In the entries below, the lines from the one with "Write a Blender" through the one with "COL = S.collection" are to be copied exactly; both ends count.

-- Begin --

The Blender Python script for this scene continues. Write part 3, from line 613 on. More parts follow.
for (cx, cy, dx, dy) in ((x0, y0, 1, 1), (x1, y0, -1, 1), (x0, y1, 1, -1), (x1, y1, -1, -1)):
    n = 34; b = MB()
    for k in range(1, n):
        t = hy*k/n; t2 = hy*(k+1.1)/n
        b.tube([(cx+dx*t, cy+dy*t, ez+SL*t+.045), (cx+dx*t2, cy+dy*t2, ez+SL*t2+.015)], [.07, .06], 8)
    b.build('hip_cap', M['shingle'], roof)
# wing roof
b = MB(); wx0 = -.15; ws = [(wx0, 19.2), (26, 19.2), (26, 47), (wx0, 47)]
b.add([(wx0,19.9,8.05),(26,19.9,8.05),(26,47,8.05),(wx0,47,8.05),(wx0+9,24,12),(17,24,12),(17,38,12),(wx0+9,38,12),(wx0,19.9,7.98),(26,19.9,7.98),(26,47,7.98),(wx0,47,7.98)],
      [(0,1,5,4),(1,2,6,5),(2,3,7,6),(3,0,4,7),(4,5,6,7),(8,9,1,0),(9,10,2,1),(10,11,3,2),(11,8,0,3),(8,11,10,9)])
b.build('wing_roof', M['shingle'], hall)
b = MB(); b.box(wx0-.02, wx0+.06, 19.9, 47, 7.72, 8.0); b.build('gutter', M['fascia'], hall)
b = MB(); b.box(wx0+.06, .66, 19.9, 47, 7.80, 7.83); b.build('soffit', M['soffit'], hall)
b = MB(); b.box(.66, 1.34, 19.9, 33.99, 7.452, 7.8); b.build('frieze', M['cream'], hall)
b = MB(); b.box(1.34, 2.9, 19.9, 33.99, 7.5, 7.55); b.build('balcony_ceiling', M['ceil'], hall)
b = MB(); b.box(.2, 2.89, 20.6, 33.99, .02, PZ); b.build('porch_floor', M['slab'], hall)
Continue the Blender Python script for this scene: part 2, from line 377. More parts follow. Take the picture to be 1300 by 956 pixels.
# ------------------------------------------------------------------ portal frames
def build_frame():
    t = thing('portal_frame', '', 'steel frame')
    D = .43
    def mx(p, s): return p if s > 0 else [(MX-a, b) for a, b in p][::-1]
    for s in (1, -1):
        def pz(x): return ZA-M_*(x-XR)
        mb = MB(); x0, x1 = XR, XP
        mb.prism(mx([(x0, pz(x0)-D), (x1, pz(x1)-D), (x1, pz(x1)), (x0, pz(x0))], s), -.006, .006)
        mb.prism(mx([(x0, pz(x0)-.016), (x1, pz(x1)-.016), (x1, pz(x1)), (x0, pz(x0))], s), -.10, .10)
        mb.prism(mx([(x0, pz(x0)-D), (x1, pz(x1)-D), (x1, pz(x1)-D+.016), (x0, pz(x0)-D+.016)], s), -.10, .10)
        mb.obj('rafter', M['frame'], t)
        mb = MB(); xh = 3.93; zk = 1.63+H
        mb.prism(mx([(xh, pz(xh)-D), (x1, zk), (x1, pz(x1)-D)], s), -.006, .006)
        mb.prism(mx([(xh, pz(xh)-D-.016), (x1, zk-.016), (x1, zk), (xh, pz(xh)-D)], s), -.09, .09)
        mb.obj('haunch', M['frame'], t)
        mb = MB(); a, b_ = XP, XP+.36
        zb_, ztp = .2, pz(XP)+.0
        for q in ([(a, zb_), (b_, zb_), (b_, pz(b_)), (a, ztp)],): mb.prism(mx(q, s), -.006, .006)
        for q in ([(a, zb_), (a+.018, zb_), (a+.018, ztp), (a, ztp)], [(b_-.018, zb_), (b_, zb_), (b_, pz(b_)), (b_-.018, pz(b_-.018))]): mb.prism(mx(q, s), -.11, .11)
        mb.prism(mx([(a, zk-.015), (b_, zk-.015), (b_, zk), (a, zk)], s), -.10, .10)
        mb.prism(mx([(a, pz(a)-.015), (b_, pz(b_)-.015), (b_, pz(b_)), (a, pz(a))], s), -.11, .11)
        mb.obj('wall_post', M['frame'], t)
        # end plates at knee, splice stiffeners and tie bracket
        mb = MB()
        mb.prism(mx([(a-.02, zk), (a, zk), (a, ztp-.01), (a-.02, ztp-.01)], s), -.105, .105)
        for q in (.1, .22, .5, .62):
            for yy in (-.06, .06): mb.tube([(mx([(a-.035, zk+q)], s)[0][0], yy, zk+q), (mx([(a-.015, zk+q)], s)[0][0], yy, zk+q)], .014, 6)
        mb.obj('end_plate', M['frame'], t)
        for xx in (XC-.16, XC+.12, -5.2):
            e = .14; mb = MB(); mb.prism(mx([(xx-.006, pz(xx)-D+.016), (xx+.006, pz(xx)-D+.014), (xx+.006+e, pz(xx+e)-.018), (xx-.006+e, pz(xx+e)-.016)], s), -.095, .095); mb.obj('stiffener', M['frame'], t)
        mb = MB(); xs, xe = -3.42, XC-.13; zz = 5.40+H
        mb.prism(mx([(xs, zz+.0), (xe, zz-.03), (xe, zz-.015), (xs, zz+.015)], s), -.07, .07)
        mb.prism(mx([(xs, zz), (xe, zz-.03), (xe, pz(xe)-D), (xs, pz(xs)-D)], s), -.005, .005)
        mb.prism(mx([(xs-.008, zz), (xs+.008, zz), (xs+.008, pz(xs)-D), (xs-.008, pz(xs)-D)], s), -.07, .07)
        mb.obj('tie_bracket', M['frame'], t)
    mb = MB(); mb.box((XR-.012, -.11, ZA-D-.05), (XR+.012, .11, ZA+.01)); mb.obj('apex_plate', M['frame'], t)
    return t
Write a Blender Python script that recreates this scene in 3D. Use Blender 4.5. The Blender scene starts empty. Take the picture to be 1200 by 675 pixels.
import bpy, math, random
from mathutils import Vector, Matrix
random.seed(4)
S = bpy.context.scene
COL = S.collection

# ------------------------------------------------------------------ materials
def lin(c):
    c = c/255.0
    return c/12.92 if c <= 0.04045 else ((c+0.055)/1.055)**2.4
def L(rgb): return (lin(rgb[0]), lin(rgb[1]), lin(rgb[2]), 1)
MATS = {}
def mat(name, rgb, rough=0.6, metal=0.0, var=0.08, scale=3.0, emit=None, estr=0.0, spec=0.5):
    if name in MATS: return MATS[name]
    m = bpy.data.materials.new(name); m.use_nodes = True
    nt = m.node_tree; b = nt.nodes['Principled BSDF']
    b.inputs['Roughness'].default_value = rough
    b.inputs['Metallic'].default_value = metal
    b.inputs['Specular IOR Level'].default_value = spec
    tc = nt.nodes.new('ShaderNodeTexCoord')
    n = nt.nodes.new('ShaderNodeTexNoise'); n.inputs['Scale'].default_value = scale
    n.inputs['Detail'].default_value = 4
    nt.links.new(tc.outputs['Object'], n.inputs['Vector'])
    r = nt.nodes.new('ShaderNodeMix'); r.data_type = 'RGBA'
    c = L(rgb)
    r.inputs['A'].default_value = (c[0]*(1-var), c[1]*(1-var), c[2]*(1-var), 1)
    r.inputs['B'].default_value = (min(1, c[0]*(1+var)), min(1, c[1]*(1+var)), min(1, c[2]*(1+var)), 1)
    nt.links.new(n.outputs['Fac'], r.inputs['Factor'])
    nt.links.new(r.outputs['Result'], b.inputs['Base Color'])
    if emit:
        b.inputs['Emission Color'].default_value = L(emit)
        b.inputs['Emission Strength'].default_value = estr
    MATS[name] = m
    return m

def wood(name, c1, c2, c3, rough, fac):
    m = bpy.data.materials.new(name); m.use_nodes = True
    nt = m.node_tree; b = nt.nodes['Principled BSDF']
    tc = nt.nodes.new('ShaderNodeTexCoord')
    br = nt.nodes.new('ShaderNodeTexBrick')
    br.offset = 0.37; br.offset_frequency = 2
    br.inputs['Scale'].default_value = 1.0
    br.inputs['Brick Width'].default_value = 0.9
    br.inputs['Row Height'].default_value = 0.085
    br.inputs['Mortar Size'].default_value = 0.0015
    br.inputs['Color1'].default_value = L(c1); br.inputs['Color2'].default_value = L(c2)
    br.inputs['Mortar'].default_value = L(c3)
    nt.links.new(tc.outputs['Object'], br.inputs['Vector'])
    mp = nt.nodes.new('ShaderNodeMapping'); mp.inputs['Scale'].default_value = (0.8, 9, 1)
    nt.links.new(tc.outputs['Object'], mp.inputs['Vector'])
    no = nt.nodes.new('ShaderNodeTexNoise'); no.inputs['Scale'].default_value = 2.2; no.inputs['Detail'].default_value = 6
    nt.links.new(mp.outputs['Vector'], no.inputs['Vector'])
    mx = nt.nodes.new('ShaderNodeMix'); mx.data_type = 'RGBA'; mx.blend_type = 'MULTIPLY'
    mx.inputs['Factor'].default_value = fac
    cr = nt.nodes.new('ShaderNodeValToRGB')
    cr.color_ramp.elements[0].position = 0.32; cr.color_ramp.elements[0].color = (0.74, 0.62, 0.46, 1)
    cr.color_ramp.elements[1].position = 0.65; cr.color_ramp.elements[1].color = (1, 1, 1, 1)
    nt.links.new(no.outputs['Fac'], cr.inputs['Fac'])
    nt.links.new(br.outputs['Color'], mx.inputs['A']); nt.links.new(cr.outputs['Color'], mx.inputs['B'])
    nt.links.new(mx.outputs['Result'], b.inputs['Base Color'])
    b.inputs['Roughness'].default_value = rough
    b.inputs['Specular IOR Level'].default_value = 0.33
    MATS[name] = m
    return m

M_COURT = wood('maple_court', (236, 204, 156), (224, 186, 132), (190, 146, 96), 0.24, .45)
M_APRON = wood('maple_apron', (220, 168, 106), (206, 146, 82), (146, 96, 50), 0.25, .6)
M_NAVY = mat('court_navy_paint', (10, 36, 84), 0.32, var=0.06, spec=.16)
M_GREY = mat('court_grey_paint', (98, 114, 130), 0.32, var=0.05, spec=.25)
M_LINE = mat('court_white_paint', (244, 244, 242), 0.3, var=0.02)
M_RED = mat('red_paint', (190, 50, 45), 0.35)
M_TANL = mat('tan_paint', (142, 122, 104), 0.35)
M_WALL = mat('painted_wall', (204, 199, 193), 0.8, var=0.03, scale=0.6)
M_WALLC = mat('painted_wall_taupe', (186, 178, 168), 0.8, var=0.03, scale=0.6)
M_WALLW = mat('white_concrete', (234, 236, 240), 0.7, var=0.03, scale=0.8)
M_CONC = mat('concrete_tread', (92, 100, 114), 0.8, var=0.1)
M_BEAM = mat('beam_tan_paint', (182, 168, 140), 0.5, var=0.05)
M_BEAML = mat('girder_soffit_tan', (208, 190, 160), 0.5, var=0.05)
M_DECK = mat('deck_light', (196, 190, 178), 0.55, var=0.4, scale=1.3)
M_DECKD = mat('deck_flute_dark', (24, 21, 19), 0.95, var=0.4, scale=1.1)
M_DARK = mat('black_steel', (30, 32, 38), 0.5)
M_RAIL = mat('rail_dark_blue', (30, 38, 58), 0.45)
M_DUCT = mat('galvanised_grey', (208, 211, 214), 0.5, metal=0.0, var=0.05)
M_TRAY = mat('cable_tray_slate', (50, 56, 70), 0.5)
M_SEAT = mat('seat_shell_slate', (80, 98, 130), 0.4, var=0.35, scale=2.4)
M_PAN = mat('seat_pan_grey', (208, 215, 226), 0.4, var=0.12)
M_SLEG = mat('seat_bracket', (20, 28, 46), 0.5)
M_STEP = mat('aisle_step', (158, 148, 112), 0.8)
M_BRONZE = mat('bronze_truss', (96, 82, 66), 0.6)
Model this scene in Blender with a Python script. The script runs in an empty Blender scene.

-- End --

## Result below:
Write a Blender Python script that recreates this scene in 3D. Use Blender 4.5. The Blender scene starts empty. Take the picture to be 1200 by 675 pixels.
import bpy, math, random
from mathutils import Vector, Matrix
random.seed(4)
S = bpy.context.scene
COL = S.collection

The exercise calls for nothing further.